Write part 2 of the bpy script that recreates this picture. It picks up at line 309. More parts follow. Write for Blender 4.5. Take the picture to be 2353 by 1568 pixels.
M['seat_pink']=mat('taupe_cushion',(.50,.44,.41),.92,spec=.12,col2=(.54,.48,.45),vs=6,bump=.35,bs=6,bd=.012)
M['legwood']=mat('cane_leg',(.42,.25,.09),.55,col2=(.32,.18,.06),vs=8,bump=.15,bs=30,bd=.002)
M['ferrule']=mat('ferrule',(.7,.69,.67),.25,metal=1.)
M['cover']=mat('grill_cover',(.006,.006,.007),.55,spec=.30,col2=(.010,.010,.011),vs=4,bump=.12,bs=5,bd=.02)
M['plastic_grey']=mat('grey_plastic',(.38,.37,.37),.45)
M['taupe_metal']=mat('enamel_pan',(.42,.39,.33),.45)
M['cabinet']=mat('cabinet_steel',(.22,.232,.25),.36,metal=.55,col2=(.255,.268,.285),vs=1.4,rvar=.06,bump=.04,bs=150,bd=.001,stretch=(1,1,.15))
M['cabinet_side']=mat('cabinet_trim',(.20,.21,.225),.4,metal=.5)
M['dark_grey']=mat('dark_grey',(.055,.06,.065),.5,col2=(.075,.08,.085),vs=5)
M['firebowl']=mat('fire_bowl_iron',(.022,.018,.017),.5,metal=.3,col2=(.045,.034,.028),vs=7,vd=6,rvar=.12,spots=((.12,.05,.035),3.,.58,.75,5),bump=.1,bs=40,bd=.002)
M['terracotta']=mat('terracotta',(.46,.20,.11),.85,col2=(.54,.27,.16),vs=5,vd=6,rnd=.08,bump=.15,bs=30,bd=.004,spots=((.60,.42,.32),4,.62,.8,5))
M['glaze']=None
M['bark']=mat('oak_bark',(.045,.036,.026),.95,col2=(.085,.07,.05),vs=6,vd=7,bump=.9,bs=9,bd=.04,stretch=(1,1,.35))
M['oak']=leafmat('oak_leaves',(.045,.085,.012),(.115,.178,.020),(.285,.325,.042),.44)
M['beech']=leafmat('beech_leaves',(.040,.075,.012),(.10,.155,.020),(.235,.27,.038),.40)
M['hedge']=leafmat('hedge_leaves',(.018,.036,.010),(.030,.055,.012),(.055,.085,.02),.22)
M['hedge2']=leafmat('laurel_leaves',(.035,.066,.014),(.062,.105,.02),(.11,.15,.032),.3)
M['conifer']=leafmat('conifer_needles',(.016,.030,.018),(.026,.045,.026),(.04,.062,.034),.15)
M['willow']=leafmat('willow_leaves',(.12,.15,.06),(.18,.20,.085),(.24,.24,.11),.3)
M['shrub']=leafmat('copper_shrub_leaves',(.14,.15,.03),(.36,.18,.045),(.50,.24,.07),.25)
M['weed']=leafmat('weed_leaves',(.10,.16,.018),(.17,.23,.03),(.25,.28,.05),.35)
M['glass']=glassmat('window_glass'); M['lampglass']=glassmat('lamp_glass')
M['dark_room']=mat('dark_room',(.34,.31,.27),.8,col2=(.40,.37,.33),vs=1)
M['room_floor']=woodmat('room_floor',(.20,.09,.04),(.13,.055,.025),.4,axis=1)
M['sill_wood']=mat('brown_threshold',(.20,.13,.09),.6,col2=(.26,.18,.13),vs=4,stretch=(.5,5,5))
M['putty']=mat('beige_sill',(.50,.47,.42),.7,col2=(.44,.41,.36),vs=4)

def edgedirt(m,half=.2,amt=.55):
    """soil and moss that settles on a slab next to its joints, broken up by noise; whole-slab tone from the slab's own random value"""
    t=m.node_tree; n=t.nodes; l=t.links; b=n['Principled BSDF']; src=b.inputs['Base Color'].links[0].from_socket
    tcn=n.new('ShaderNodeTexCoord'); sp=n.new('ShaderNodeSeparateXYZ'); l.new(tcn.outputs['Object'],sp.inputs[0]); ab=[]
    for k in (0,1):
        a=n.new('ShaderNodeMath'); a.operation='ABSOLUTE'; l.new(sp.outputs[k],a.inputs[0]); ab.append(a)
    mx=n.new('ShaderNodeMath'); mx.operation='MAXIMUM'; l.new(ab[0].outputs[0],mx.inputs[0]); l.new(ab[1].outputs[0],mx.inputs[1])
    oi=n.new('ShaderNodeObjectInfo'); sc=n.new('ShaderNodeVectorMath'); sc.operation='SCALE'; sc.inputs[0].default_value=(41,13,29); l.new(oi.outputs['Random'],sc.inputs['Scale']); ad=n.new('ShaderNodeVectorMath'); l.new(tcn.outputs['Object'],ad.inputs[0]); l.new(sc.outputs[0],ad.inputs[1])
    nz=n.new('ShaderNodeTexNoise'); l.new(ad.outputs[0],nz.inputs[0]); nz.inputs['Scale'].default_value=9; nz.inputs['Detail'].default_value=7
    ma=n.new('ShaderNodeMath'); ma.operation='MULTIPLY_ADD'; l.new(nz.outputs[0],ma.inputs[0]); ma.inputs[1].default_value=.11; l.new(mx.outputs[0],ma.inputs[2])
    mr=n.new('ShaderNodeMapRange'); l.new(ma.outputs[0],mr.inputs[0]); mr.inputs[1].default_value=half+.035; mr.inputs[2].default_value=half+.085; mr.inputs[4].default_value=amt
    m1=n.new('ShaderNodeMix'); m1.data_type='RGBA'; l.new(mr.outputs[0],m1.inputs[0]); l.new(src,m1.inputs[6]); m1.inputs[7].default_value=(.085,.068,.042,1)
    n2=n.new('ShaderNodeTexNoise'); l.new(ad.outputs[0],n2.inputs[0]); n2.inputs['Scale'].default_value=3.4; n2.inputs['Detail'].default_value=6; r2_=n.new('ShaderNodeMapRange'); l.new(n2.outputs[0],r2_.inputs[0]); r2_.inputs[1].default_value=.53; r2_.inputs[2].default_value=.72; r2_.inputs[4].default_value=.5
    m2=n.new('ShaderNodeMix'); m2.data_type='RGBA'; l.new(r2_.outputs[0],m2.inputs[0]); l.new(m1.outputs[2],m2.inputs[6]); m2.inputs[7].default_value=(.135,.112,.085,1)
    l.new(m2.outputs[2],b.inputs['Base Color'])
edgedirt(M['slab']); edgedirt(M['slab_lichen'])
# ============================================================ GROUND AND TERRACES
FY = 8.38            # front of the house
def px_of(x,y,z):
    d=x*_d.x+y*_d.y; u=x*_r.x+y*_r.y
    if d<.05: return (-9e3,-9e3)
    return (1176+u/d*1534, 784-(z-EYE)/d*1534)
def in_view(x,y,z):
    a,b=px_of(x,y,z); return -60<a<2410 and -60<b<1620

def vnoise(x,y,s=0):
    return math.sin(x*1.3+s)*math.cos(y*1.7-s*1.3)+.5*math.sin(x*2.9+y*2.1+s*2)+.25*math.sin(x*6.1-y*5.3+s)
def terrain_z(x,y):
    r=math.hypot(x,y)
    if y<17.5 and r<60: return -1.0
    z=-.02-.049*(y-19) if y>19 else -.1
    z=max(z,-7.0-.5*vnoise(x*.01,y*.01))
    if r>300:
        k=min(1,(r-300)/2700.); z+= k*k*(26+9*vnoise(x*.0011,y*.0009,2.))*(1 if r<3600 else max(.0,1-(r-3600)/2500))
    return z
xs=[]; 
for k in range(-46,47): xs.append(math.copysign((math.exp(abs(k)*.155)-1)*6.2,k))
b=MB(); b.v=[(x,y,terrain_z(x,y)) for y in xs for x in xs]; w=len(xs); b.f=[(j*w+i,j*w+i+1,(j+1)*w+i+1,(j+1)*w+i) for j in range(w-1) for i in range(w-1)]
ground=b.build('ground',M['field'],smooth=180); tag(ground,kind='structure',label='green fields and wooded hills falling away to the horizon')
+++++
#### [Aim of the exercise]
The listing above must be transcribed exactly, line by line.

#### [Reply]
Write part 2 of the bpy script that recreates this picture. It picks up at line 309. More parts follow. Write for Blender 4.5. Take the picture to be 2353 by 1568 pixels.
M['seat_pink']=mat('taupe_cushion',(.50,.44,.41),.92,spec=.12,col2=(.54,.48,.45),vs=6,bump=.35,bs=6,bd=.012)
M['legwood']=mat('cane_leg',(.42,.25,.09),.55,col2=(.32,.18,.06),vs=8,bump=.15,bs=30,bd=.002)
M['ferrule']=mat('ferrule',(.7,.69,.67),.25,metal=1.)
M['cover']=mat('grill_cover',(.006,.006,.007),.55,spec=.30,col2=(.010,.010,.011),vs=4,bump=.12,bs=5,bd=.02)
M['plastic_grey']=mat('grey_plastic',(.38,.37,.37),.45)
M['taupe_metal']=mat('enamel_pan',(.42,.39,.33),.45)
M['cabinet']=mat('cabinet_steel',(.22,.232,.25),.36,metal=.55,col2=(.255,.268,.285),vs=1.4,rvar=.06,bump=.04,bs=150,bd=.001,stretch=(1,1,.15))
M['cabinet_side']=mat('cabinet_trim',(.20,.21,.225),.4,metal=.5)
M['dark_grey']=mat('dark_grey',(.055,.06,.065),.5,col2=(.075,.08,.085),vs=5)
M['firebowl']=mat('fire_bowl_iron',(.022,.018,.017),.5,metal=.3,col2=(.045,.034,.028),vs=7,vd=6,rvar=.12,spots=((.12,.05,.035),3.,.58,.75,5),bump=.1,bs=40,bd=.002)
M['terracotta']=mat('terracotta',(.46,.20,.11),.85,col2=(.54,.27,.16),vs=5,vd=6,rnd=.08,bump=.15,bs=30,bd=.004,spots=((.60,.42,.32),4,.62,.8,5))
M['glaze']=None
M['bark']=mat('oak_bark',(.045,.036,.026),.95,col2=(.085,.07,.05),vs=6,vd=7,bump=.9,bs=9,bd=.04,stretch=(1,1,.35))
M['oak']=leafmat('oak_leaves',(.045,.085,.012),(.115,.178,.020),(.285,.325,.042),.44)
M['beech']=leafmat('beech_leaves',(.040,.075,.012),(.10,.155,.020),(.235,.27,.038),.40)
M['hedge']=leafmat('hedge_leaves',(.018,.036,.010),(.030,.055,.012),(.055,.085,.02),.22)
M['hedge2']=leafmat('laurel_leaves',(.035,.066,.014),(.062,.105,.02),(.11,.15,.032),.3)
M['conifer']=leafmat('conifer_needles',(.016,.030,.018),(.026,.045,.026),(.04,.062,.034),.15)
M['willow']=leafmat('willow_leaves',(.12,.15,.06),(.18,.20,.085),(.24,.24,.11),.3)
M['shrub']=leafmat('copper_shrub_leaves',(.14,.15,.03),(.36,.18,.045),(.50,.24,.07),.25)
M['weed']=leafmat('weed_leaves',(.10,.16,.018),(.17,.23,.03),(.25,.28,.05),.35)
M['glass']=glassmat('window_glass'); M['lampglass']=glassmat('lamp_glass')
M['dark_room']=mat('dark_room',(.34,.31,.27),.8,col2=(.40,.37,.33),vs=1)
M['room_floor']=woodmat('room_floor',(.20,.09,.04),(.13,.055,.025),.4,axis=1)
M['sill_wood']=mat('brown_threshold',(.20,.13,.09),.6,col2=(.26,.18,.13),vs=4,stretch=(.5,5,5))
M['putty']=mat('beige_sill',(.50,.47,.42),.7,col2=(.44,.41,.36),vs=4)

def edgedirt(m,half=.2,amt=.55):
    """soil and moss that settles on a slab next to its joints, broken up by noise; whole-slab tone from the slab's own random value"""
    t=m.node_tree; n=t.nodes; l=t.links; b=n['Principled BSDF']; src=b.inputs['Base Color'].links[0].from_socket
    tcn=n.new('ShaderNodeTexCoord'); sp=n.new('ShaderNodeSeparateXYZ'); l.new(tcn.outputs['Object'],sp.inputs[0]); ab=[]
    for k in (0,1):
        a=n.new('ShaderNodeMath'); a.operation='ABSOLUTE'; l.new(sp.outputs[k],a.inputs[0]); ab.append(a)
    mx=n.new('ShaderNodeMath'); mx.operation='MAXIMUM'; l.new(ab[0].outputs[0],mx.inputs[0]); l.new(ab[1].outputs[0],mx.inputs[1])
    oi=n.new('ShaderNodeObjectInfo'); sc=n.new('ShaderNodeVectorMath'); sc.operation='SCALE'; sc.inputs[0].default_value=(41,13,29); l.new(oi.outputs['Random'],sc.inputs['Scale']); ad=n.new('ShaderNodeVectorMath'); l.new(tcn.outputs['Object'],ad.inputs[0]); l.new(sc.outputs[0],ad.inputs[1])
    nz=n.new('ShaderNodeTexNoise'); l.new(ad.outputs[0],nz.inputs[0]); nz.inputs['Scale'].default_value=9; nz.inputs['Detail'].default_value=7
    ma=n.new('ShaderNodeMath'); ma.operation='MULTIPLY_ADD'; l.new(nz.outputs[0],ma.inputs[0]); ma.inputs[1].default_value=.11; l.new(mx.outputs[0],ma.inputs[2])
    mr=n.new('ShaderNodeMapRange'); l.new(ma.outputs[0],mr.inputs[0]); mr.inputs[1].default_value=half+.035; mr.inputs[2].default_value=half+.085; mr.inputs[4].default_value=amt
    m1=n.new('ShaderNodeMix'); m1.data_type='RGBA'; l.new(mr.outputs[0],m1.inputs[0]); l.new(src,m1.inputs[6]); m1.inputs[7].default_value=(.085,.068,.042,1)
    n2=n.new('ShaderNodeTexNoise'); l.new(ad.outputs[0],n2.inputs[0]); n2.inputs['Scale'].default_value=3.4; n2.inputs['Detail'].default_value=6; r2_=n.new('ShaderNodeMapRange'); l.new(n2.outputs[0],r2_.inputs[0]); r2_.inputs[1].default_value=.53; r2_.inputs[2].default_value=.72; r2_.inputs[4].default_value=.5
    m2=n.new('ShaderNodeMix'); m2.data_type='RGBA'; l.new(r2_.outputs[0],m2.inputs[0]); l.new(m1.outputs[2],m2.inputs[6]); m2.inputs[7].default_value=(.135,.112,.085,1)
    l.new(m2.outputs[2],b.inputs['Base Color'])
edgedirt(M['slab']); edgedirt(M['slab_lichen'])
# ============================================================ GROUND AND TERRACES
FY = 8.38            # front of the house
def px_of(x,y,z):
    d=x*_d.x+y*_d.y; u=x*_r.x+y*_r.y
    if d<.05: return (-9e3,-9e3)
    return (1176+u/d*1534, 784-(z-EYE)/d*1534)
def in_view(x,y,z):
    a,b=px_of(x,y,z); return -60<a<2410 and -60<b<1620

def vnoise(x,y,s=0):
    return math.sin(x*1.3+s)*math.cos(y*1.7-s*1.3)+.5*math.sin(x*2.9+y*2.1+s*2)+.25*math.sin(x*6.1-y*5.3+s)
def terrain_z(x,y):
    r=math.hypot(x,y)
    if y<17.5 and r<60: return -1.0
    z=-.02-.049*(y-19) if y>19 else -.1
    z=max(z,-7.0-.5*vnoise(x*.01,y*.01))
    if r>300:
        k=min(1,(r-300)/2700.); z+= k*k*(26+9*vnoise(x*.0011,y*.0009,2.))*(1 if r<3600 else max(.0,1-(r-3600)/2500))
    return z
xs=[]; 
for k in range(-46,47): xs.append(math.copysign((math.exp(abs(k)*.155)-1)*6.2,k))
b=MB(); b.v=[(x,y,terrain_z(x,y)) for y in xs for x in xs]; w=len(xs); b.f=[(j*w+i,j*w+i+1,(j+1)*w+i+1,(j+1)*w+i) for j in range(w-1) for i in range(w-1)]
ground=b.build('ground',M['field'],smooth=180); tag(ground,kind='structure',label='green fields and wooded hills falling away to the horizon')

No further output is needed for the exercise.